Top tips for building a successful hybrid cloud strategy

The consensus among experts is that hybrid cloud will become an even more integral part of modern business strategies in 2024 and beyond. What should modern businesses do to leverage hybrid cloud effectively?

Johannesburg, 16 Feb 2024
Jacques Joubert, service delivery manager and Jennifer Mbesa, GM for Operations at RDB Consulting.
Jacques Joubert, service delivery manager and Jennifer Mbesa, GM for Operations at RDB Consulting.

According to a recent IDC survey, 60% of respondents in South Africa plan to increase spend on a hybrid cloud approach – bringing together public cloud, private cloud and on-premises infrastructure.

According to Jacques Joubert, service delivery manager at RDB Consulting, a hybrid approach offers greater flexibility, adaptability and scalability so that businesses can easily adjust to changing market conditions and handle fluctuating demand. From a security perspective, hybrid cloud strategies offer a balance between the capabilities of the public cloud and the control offered by private clouds, which is especially beneficial for businesses dealing with sensitive data. In addition, being able to access industry-specific solutions that cater to the unique needs of different types of businesses and leverage the latest technological advancements – like artificial intelligence and machine learning – without having to spend a lot of money, is another big selling point for hybrid cloud environments.

All of this being said, Joubert highlights that a number of variables come into play when actually moving applications and workloads to the cloud and these must be carefully scrutinised before businesses decide to do so. “Over the years, we’ve seen many businesses jump on the cloud bandwagon; fully committing to a cloud strategy without doing their homework and properly planning/preparing to make the change. This is a big mistake.”

Before adopting a hybrid cloud model, businesses must spend some time developing a well-defined strategy, understanding their current architectures and business needs, notes Joubert. As part of this, it is important to question the purpose of your cloud move so that you have a clearer idea of what you hope to achieve. “If, for example, you want to meet the growing demands of your clients and provide them with the highest level of service, your team has to have the necessary cloud-related skills and knowledge to leverage cloud capabilities effectively,” says Jennifer Mbesa, GM for Operations at RDB Consulting.
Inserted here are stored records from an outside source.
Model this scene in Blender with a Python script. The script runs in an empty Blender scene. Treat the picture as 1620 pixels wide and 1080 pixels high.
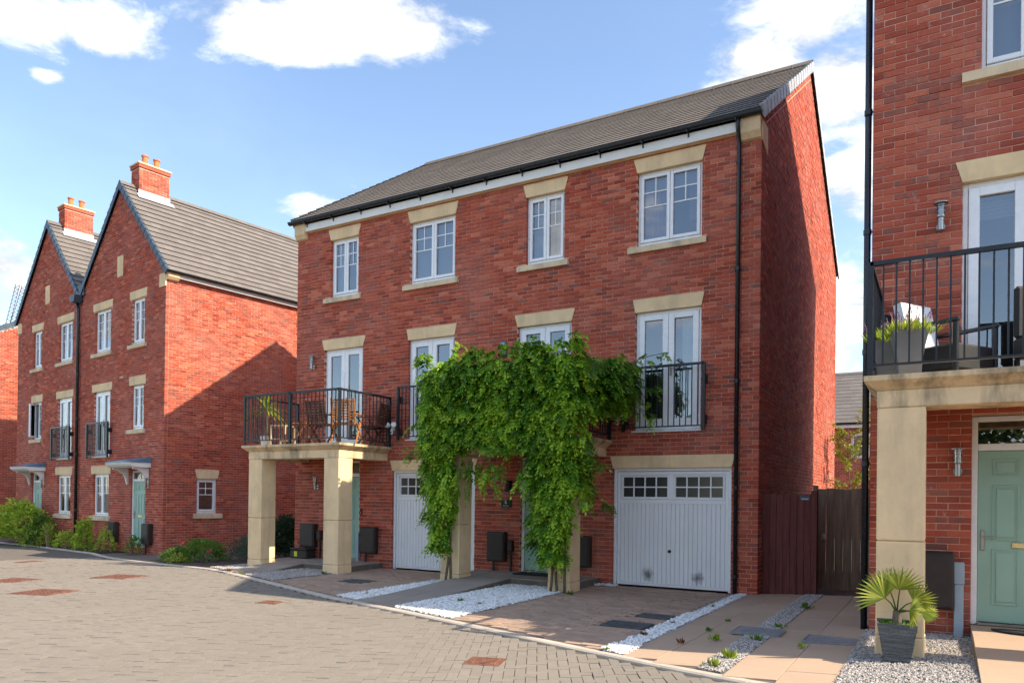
import bpy, math, random
import numpy as np
from mathutils import Matrix, Vector
random.seed(7); np.random.seed(7)
R = math.radians
sc = bpy.context.scene
col = sc.collection

# ------------------------------------------------------------------ camera
CAM = Vector((2.642, -12.82, 1.579))
YAW, PITCH, ROLL = 0.5232058, 0.0047418, 0.0117213
def cam_axes():
    fwd = Vector((-math.sin(YAW)*math.cos(PITCH), math.cos(YAW)*math.cos(PITCH), math.sin(PITCH)))
    right = Vector((math.cos(YAW), math.sin(YAW), 0)); up = right.cross(fwd)
    r2 = right*math.cos(ROLL) + up*math.sin(ROLL); u2 = up*math.cos(ROLL) - right*math.sin(ROLL)
    return r2, u2, fwd
CR, CU, CF = cam_axes()
camd = bpy.data.cameras.new('camera'); cam = bpy.data.objects.new('camera', camd); col.objects.link(cam)
camd.sensor_width = 36; camd.sensor_fit = 'HORIZONTAL'; camd.lens = 1175.9/1620*36
camd.shift_y = 241.83/1620; camd.clip_start = .05; camd.clip_end = 3000
cam.matrix_world = Matrix(((CR.x, CU.x, -CF.x, CAM.x), (CR.y, CU.y, -CF.y, CAM.y), (CR.z, CU.z, -CF.z, CAM.z), (0, 0, 0, 1)))
sc.camera = cam
def pix(p):
    """where a world point falls in the 1620 x 1080 frame (used only to pick which pieces become single objects)"""
    d = Vector(p) - CAM; z = d.dot(CF)
    if z < .1: return (-9999, -9999, z)
    return (810 + 1175.9*d.dot(CR)/z, 781.8 - 1175.9*d.dot(CU)/z, z)

# ------------------------------------------------------------------ sun, sky, exposure
SUN = Vector((1.0, 0.09, 0.86)).normalized()            # towards the sun
SUN_EL = math.asin(SUN.z); SUN_AZ = math.atan2(SUN.x, SUN.y)
sund = bpy.data.lights.new('sun', 'SUN'); sund.energy = 2.0; sund.angle = R(0.53); sund.color = (1.0, .87, .68)
suno = bpy.data.objects.new('sun', sund); col.objects.link(suno)
suno.rotation_euler = SUN.to_track_quat('Z', 'Y').to_euler(); suno.location = (30, 0, 40)
sc.view_settings.view_transform = 'Standard'; sc.view_settings.look = 'None'
sc.view_settings.exposure = 2.16; sc.view_settings.gamma = 1.0; sc.view_settings.use_curve_mapping = False
SKY_STRENGTH = .070
CLOUD_RAW = 4.3
cy = sc.cycles; cy.max_bounces = 6; cy.diffuse_bounces = 3; cy.glossy_bounces = 3; cy.transmission_bounces = 3; cy.transparent_max_bounces = 8; cy.caustics_reflective = False; cy.caustics_refractive = False
cy.use_adaptive_sampling = True; cy.adaptive_threshold = .02
W = bpy.data.worlds.new('World'); sc.world = W; W.use_nodes = True; W.cycles.sampling_method = 'MANUAL'; W.cycles.sample_map_resolution = 512
def build_world():
    nt = W.node_tree; N = nt.nodes; L = nt.links; N.clear()
    def m(op, a=None, b=None, c=None, clamp=False):
        n = N.new('ShaderNodeMath'); n.operation = op; n.use_clamp = clamp
        for i, x in enumerate((a, b, c)):
            if x is None: continue
            if isinstance(x, (int, float)): n.inputs[i].default_value = x
            else: L.new(x, n.inputs[i])
        return n.outputs[0]
    out = N.new('ShaderNodeOutputWorld'); bg = N.new('ShaderNodeBackground'); bg.inputs[1].default_value = SKY_STRENGTH
    sky = N.new('ShaderNodeTexSky'); sky.sky_type = 'NISHITA'; sky.sun_disc = False
    sky.sun_elevation = SUN_EL; sky.sun_rotation = SUN_AZ; sky.air_density = 1.0; sky.dust_density = .8; sky.ozone_density = 1.1
    tc = N.new('ShaderNodeTexCoord'); sx = N.new('ShaderNodeSeparateXYZ'); L.new(tc.outputs['Generated'], sx.inputs[0])
    X, Y, Z = sx.outputs
    mp = N.new('ShaderNodeMapping'); mp.inputs['Scale'].default_value = (1, 1, 2.2); L.new(tc.outputs['Generated'], mp.inputs[0])
    def noise(scale, det, rough, dist=0):
        n = N.new('ShaderNodeTexNoise'); n.inputs['Scale'].default_value = scale; n.inputs['Detail'].default_value = det
        n.inputs['Roughness'].default_value = rough; n.inputs['Distortion'].default_value = dist; L.new(mp.outputs[0], n.inputs['Vector']); return n.outputs[0]
    wn = N.new('ShaderNodeTexNoise'); wn.inputs['Scale'].default_value = 5.5; wn.inputs['Detail'].default_value = 2; L.new(mp.outputs[0], wn.inputs['Vector'])
    el = m('ARCSINE', Z); ae = N.new('ShaderNodeCombineXYZ'); L.new(m('ARCTAN2', X, Y), ae.inputs[0]); L.new(el, ae.inputs[1])
    def vm(op, a, b):
        n = N.new('ShaderNodeVectorMath'); n.operation = op
        for i, x in enumerate((a, b)):
            if x is None: continue
            if isinstance(x, tuple): n.inputs[i].default_value = x
            else: L.new(x, n.inputs[i])
        return n.outputs['Value' if op == 'LENGTH' else 'Vector']
    pos = vm('ADD', ae.outputs[0], vm('MULTIPLY', vm('SUBTRACT', wn.outputs['Color'], (.5, .5, .5)), (.12, .07, 0)))
    blobs = [(-.86,.540,.095,.030),(-.78,.556,.09,.036),(-.69,.566,.10,.034),(-1.11,.487,.055,.022),(-1.02,.498,.05,.02),(-1.082,.443,.018,.009),
             (-.20,.515,.09,.046),(-.111,.484,.065,.075),(-.09,.372,.05,.05),(-.095,.231,.045,.055),(-1.118,.244,.052,.042),(-.765,.352,.06,.024),(-.14,.56,.10,.05),(.35,.5,.25,.1)]
    f = None
    for a, e, ra, re in blobs:
        d = vm('LENGTH', vm('MULTIPLY', vm('SUBTRACT', pos, (a, e, 0)), (1/ra, 1/re, 0)), None)
        f = d if f is None else m('MINIMUM', f, d)
    f = m('SUBTRACT', 1.3, f)
    n1 = noise(9, 6, .62, .3)
    vd = N.new('ShaderNodeVectorMath'); vd.operation = 'DOT_PRODUCT'; L.new(tc.outputs['Generated'], vd.inputs[0]); vd.inputs[1].default_value = tuple((CF+Vector((0, 0, .35))).normalized())
    away = N.new('ShaderNodeMapRange'); L.new(vd.outputs['Value'], away.inputs[0]); away.inputs[1].default_value = .74; away.inputs[2].default_value = .58
    n3 = noise(3.2, 2, .5); gen = m('MULTIPLY', m('SUBTRACT', n3, .53), 9.0)
    f = m('MAXIMUM', f, m('ADD', gen, m('MULTIPLY', m('SUBTRACT', away.outputs[0], 1.0), 6.0)))
    dens = m('ADD', f, m('MULTIPLY', m('SUBTRACT', n1, .5), 3.4))
    mr = N.new('ShaderNodeMapRange'); mr.interpolation_type = 'SMOOTHSTEP'; L.new(dens, mr.inputs[0])
    mr.inputs[1].default_value = .0; mr.inputs[2].default_value = .9
    n2 = n3; veil = N.new('ShaderNodeMapRange'); L.new(n2, veil.inputs[0]); veil.inputs[1].default_value = .42; veil.inputs[2].default_value = .8
    low = N.new('ShaderNodeMapRange'); L.new(el, low.inputs[0]); low.inputs[1].default_value = .55; low.inputs[2].default_value = -.02; low.inputs[4].default_value = .07
    haze = m('ADD', m('MULTIPLY', veil.outputs[0], .05), low.outputs[0], clamp=True)
    mask = m('MAXIMUM', mr.outputs[0], haze, clamp=True)
    shade = N.new('ShaderNodeMapRange'); L.new(n1, shade.inputs[0]); shade.inputs[1].default_value = .36; shade.inputs[2].default_value = .60; shade.inputs[3].default_value = .62; shade.inputs[4].default_value = 1.12
    cc = N.new('ShaderNodeCombineXYZ')
    for i, k in enumerate((.97, 1.0, 1.04)): L.new(m('MULTIPLY', shade.outputs[0], CLOUD_RAW*k), cc.inputs[i])
    mix = N.new('ShaderNodeMix'); mix.data_type = 'RGBA'; L.new(mask, mix.inputs[0]); L.new(sky.outputs[0], mix.inputs[6]); L.new(cc.outputs[0], mix.inputs[7])
    L.new(mix.outputs[2], bg.inputs[0]); L.new(bg.outputs[0], out.inputs[0])
build_world()

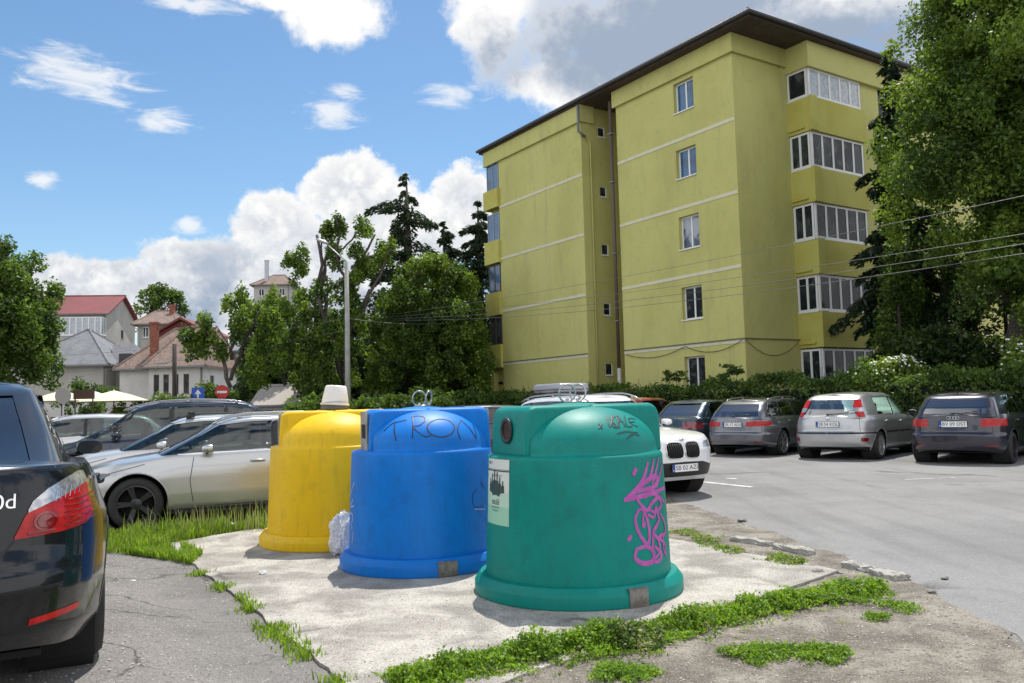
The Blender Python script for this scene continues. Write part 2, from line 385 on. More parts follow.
def clump_leaves(clumps, per, size, mats, name, parent=None, shell=.45, droop=0., upb=.5, aspect=.55):
    """clumps: array (k,6) centre + radii"""
    cl = np.asarray(clumps, float); k = len(cl)
    vol = (cl[:, 3]*cl[:, 4]*cl[:, 5])**(2/3.); cnt = np.maximum(6, (per*vol/vol.mean()).astype(int))
    idx = np.repeat(np.arange(k), cnt); n = len(idx)
    d = unitv(n); r = RNG.random(n)**shell
    C = cl[idx, :3]+d*cl[idx, 3:]*r[:, None]
    C += RNG.normal(size=(n, 3))*cl[idx, 3:].mean(1)[:, None]*.10
    if droop: C[:, 2] -= droop*(np.hypot(d[:, 0], d[:, 1])*r)*cl[idx, 5]
    N = unitv(n)+d*.35+np.array([0, 0, upb]); N /= np.linalg.norm(N, axis=1, keepdims=True)
    S = size*(.6+.8*RNG.random(n))
    pk = RNG.integers(0, len(mats), k)[idx]; fl = RNG.random(n) < .3; pk[fl] = RNG.integers(0, len(mats), fl.sum())
    return leaves(C, N, S, mats, name, parent, pk, aspect)
def crown_clumps(cx, cy, cz, rx, ry, rz, k, cr, inner=.25, flat=1.0, power=.5):
    d = unitv(k); d[:, 2] = np.where(d[:, 2] < -.7, -d[:, 2], d[:, 2])
    r = inner+(1-inner)*RNG.random(k)**power
    P = np.array([cx, cy, cz])+d*np.array([rx, ry, rz])*r[:, None]
    c = cr*(.6+.8*RNG.random(k)); return np.column_stack([P, c, c, c*flat])
L1 = leaf_mat('leaf_lime', (.15, .225, .035)); L2 = leaf_mat('leaf_mid', (.088, .15, .026)); L3 = leaf_mat('leaf_deep', (.046, .085, .02))
L4 = leaf_mat('leaf_dark', (.028, .052, .017), trans=.3); NE = leaf_mat('needle_dark', (.022, .042, .018), trans=.25); NE2 = leaf_mat('needle_blue', (.034, .055, .032), trans=.25)
GR = leaf_mat('grass_blade', (.17, .26, .03), trans=.45); GR2 = leaf_mat('grass_dry', (.27, .28, .15), trans=.4); GRO = leaf_mat('grass_olive', (.12, .17, .04), trans=.4); WD = leaf_mat('weed_leaf', (.19, .31, .03), trans=.45)
FLW = mat('blossom', (.75, .75, .68), .7)
BARK = mat('bark', (.055, .045, .035), .9, var=[(12, .4, .65, (.11, .095, .075), .8)], bump=(20, .8, .03))
BARKG = mat('bark_grey', (.09, .08, .065), .9, var=[(12, .4, .65, (.15, .135, .11), .8)], bump=(20, .8, .03))

def limb(mb, p0, p1, r0, r1, bend=.12, k=5, seed=0):
    rg = random.Random(seed); p0 = Vector(p0); p1 = Vector(p1); L = (p1-p0).length
    pts = []
    for i in range(k+1):
        t = i/k; o = Vector((rg.uniform(-1, 1), rg.uniform(-1, 1), rg.uniform(-.4, .6)))*L*bend*math.sin(math.pi*t)
        pts.append(p0+(p1-p0)*t+o)
    mb.tube(pts, [r0+(r1-r0)*i/k for i in range(k+1)], 7); return pts

def broad_tree(name, label, x, y, H, trunk_r, crown, k, cr, per, size, mats, cat='tree', group=None, bark=BARK, trunk_h=None, nl=9, inner=.25, droop=0., z0=0.):
    """crown: (dx,dy,cz,rx,ry,rz) or a list of those"""
    root = empty(name, (x, y, z0), 0, label, cat, group)
    crowns = crown if isinstance(crown, list) else [crown]
    mb = MB(); th = trunk_h or H*.3
    limb(mb, (0, 0, -.1), (0, 0, th), trunk_r, trunk_r*.75, .03, 5, 3)
    cl = []
    for ci, c in enumerate(crowns):
        kk = max(4, int(k*(c[3]*c[5])/sum(q[3]*q[5] for q in crowns)))
        cl.append(crown_clumps(*c, kk, cr, inner))
    cl = np.vstack(cl)
    for i, q in enumerate(cl[RNG.choice(len(cl), min(nl*len(crowns), len(cl)), replace=False)]):
        limb(mb, (0, 0, th*random.uniform(.75, 1)), q[:3], trunk_r*.42, .02, .08, 5, i)
    mb.build('trunk', bark, root, True)
    clump_leaves(cl, per, size, mats, 'crown', root, droop=droop)
    return root

def spruce(name, label, x, y, H, base_r, z_low, mats, sparse=1., group=None, cat='tree', twig=.16, seed=0, droop=.35):
    root = empty(name, (x, y, 0), 0, label, cat, group); rg = random.Random(seed)
    mb = MB(); mb.tube([(0, 0, 0), (0, 0, H*.5), (0, 0, H)], [base_r*.07+.05, base_r*.05+.03, .02], 8)
    C = []; UP = []; z = z_low
    while z < H-.15:
        f = (H-z)/(H-z_low); rr = base_r*(f**.75)*rg.uniform(.55, 1.2)
        zc_ = z; st_ = H*.028/sparse
        for q in range(max(3, int(7*sparse))):
            z = zc_+rg.uniform(-.5, .5)*st_; a = rg.uniform(0, 2*math.pi); L = rr*rg.uniform(.45, 1.15); dirv = np.array([math.cos(a), math.sin(a), 0])
            n = max(4, int(L/(twig*.32))); pts = []
            for i in range(n):
                t = (i+1)/n; p = dirv*L*t+np.array([0, 0, z+.10*L*math.sin(t*2.2)-droop*L*t*t+.10*L*t**4])
                pts.append(p)
                w = .30*L*(1-t)**.6+.07
                side = np.array([-dirv[1], dirv[0], 0])
                for sgn in (-1, 1):
                    for _ in range(3):
                        C.append(p+side*sgn*w*rg.random()+np.array([0, 0, -.42*L**.5*rg.random()**1.5*(1-.5*t)-.03]))
                        UP.append(side*sgn*.6+dirv*.6+np.array([0, 0, -.7*droop-.2]))
            if L > .8: mb.tube([(0, 0, z)]+[tuple(p) for p in pts[::max(1, n//3)]], [.03+.012*L]+[.012]*len(pts[::max(1, n//3)]), 4, cap=False)
        z = zc_+H*.028/sparse*rg.uniform(.7, 1.2)
    C = np.array(C); UP = np.array(UP); N = unitv(len(C))+np.array([0, 0, .6]); N /= np.linalg.norm(N, axis=1, keepdims=True)
    mb.build('trunk', BARK, root, True)
    leaves(C, N, twig*(.7+.7*RNG.random(len(C))), mats, 'crown', root, RNG.integers(0, len(mats), len(C)), .32, UP)
    return root

# ------------------------------------------------------------------ walls with real openings
def wall(mb, O, U, N, w, z0, z1, holes=(), depth=.16):
    """upright wall: O foot corner, U unit vector along it, N outward; holes (u0,u1,za,zb)"""
    O = Vector(O); U = Vector(U); N = Vector(N); Z = Vector((0, 0, 1))
    us = sorted({0., w}|{h[0] for h in holes}|{h[1] for h in holes}); zs = sorted({z0, z1}|{h[2] for h in holes}|{h[3] for h in holes})
    P = lambda u, z, d=0.: O+U*u+Z*(z-O.z)-N*d
    for i in range(len(us)-1):
        for j in range(len(zs)-1):
            uc = (us[i]+us[i+1])/2; zc = (zs[j]+zs[j+1])/2
            if any(h[0] < uc < h[1] and h[2] < zc < h[3] for h in holes): continue
            mb.add([P(us[i], zs[j]), P(us[i+1], zs[j]), P(us[i+1], zs[j+1]), P(us[i], zs[j+1])], [(0, 1, 2, 3)])
    for u0, u1, a, b in holes:
        for q in (((u0, a), (u1, a)), ((u1, a), (u1, b)), ((u1, b), (u0, b)), ((u0, b), (u0, a))):
            mb.add([P(*q[0]), P(*q[1]), P(*q[1], depth), P(*q[0], depth)], [(0, 1, 2, 3)])
WINW = mat('window_frame_white', (.75, .75, .74), .45)
PANE = mat('window_pane', (.016, .02, .025), .12, spec=.15, var=[(.9, .45, .62, (.07, .08, .08), .7), (2.3, .55, .66, (.20, .20, .19), .35)])
PANE_SKY = mat('window_pane_sky_reflection', (.04, .13, .26), .08, spec=.5, var=[(1.2, .45, .6, (.03, .06, .10), .7)])  # blue sky reflection painted into the pane colour
CURTB = mat('half_curtained_pane', (.05, .08, .13), .12, spec=.3, var=[(1.1, .45, .58, (.42, .45, .50), .8)])
CURT = mat('curtained_pane', (.42, .45, .47), .15, spec=.8, var=[(6, .45, .6, (.25, .28, .32), .7)])
def window(root, O, U, N, u0, u1, z0, z1, depth=.13, sashes=2, fr=.06, pane=PANE, frame=WINW, name='window', off=None):
    O = Vector(O); U = Vector(U); N = Vector(N); M = Matrix(((U.x, N.x, 0, O.x), (U.y, N.y, 0, O.y), (0, 0, 1, 0), (0, 0, 0, 1)))
    mb = MB(); y1 = -depth+.05; y0 = -depth
    mb.box(u0, u1, y0, y1, z0, z0+fr, M); mb.box(u0, u1, y0, y1, z1-fr, z1, M)
    for k in range(sashes+1):
        c = u0+(u1-u0)*k/sashes; wd = fr if k in (0, sashes) else fr*1.1
        a = c if k == 0 else (c-wd if k == sashes else c-wd/2); mb.box(a, a+wd, y0, y1+.002, z0+fr, z1-fr, M)
    mb.box(u0-.03, u1+.03, -depth+.052, .05, z0-.045, z0-.004, M)
    w = mb.build(name, frame, root)
    g = MB(); g.box(u0+.01, u1-.01, -depth+.012, -depth+.026, z0+.01, z1-.01, M); g.build('pane', pane, w)
    return w

YEL = mat('yellow_render', (.50, .485, .165), .88, var=[(.45, .40, .66, (.43, .41, .135), .7), (3.5, .5, .72, (.36, .35, .13), .40), (.18, .45, .6, (.54, .52, .20), .5)], bump=(9, .5, .012))
def streak(m, col, st=.35, sx=3.0):
    b = NB(m.node_tree); p = b.n['Principled BSDF']; tc = b.node('ShaderNodeTexCoord'); mp = b.node('ShaderNodeMapping'); b.put(mp.inputs[0], tc.outputs['Object']); mp.inputs['Scale'].default_value = (sx, sx, .16)
    f = b.ramp(b.noise(mp.outputs[0], 1.6, 7, .65), .50, .72); old = p.inputs['Base Color'].links[0].from_socket
    b.put(p.inputs['Base Color'], b.mix(b.math('MULTIPLY', f, st), old, c4(col)))
streak(YEL, (.27, .26, .13), .28, 1.3)
YEL2 = mat('yellow_render_deep', (.49, .465, .12), .88, var=[(.8, .40, .66, (.44, .38, .07), .7)], bump=(9, .5, .012))
STRIPE = mat('cream_stripe', (.62, .60, .44), .85, var=[(3, .45, .7, (.5, .48, .32), .6)])
ROOFD = mat('roof_dark_brown', (.045, .038, .034), .75, var=[(2, .4, .6, (.07, .06, .055), .6)])
SOFF = mat('soffit_brown', (.055, .036, .028), .8, var=[(5, .4, .6, (.09, .065, .05), .6)])
PIPE = mat('drainpipe_brown', (.09, .065, .055), .55)
PIPEG = mat('drainpipe_grey', (.16, .17, .17), .5)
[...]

In addition, you have to put the right people and tools in place to properly manage the complexity that comes with hybrid environments. “Because this technology is changing all the time, remember that your teams will need to engage in continuous learning and professional development to make sure that they have the most up-to-date skills,” she says. Before going hybrid, it’s equally essential to have conversations around costs and conduct a cost-benefits analysis to assess the financial feasibility of migration.

For Joubert, once you understand the “why”, you then need to consider the “how”. The moving of applications and databases must be done logically and strategically to ensure effective data management. “Could you split up data or group data better so that you can move things more logically? Often, companies don’t know what data they have or how it fits together because their data is sitting in different silos,” explains Joubert, stressing that this must be addressed before migrating.

“Remember that your transition strategy can, and should, happen in phases; especially for workload modernisation. The idea is to try things out, see what is and isn’t working and then adapt accordingly. In line with this, client feedback should be welcomed and encouraged because it is an essential tool for improvement. “Savvy businesses will tailor training and development efforts around client input so that they can better align what they are offering to the specific needs and preferences of their client base, thus providing their customer a better experience,” says Mbesa.

Going forward, the hybrid cloud model is only set to improve and evolve, making hybrid clouds more powerful, efficient and better tailored to the needs of different types of businesses. This evolution further solidifies the role of hybrid cloud in enabling the digital transformation strategies of organisations of all sizes and across all industries across the globe.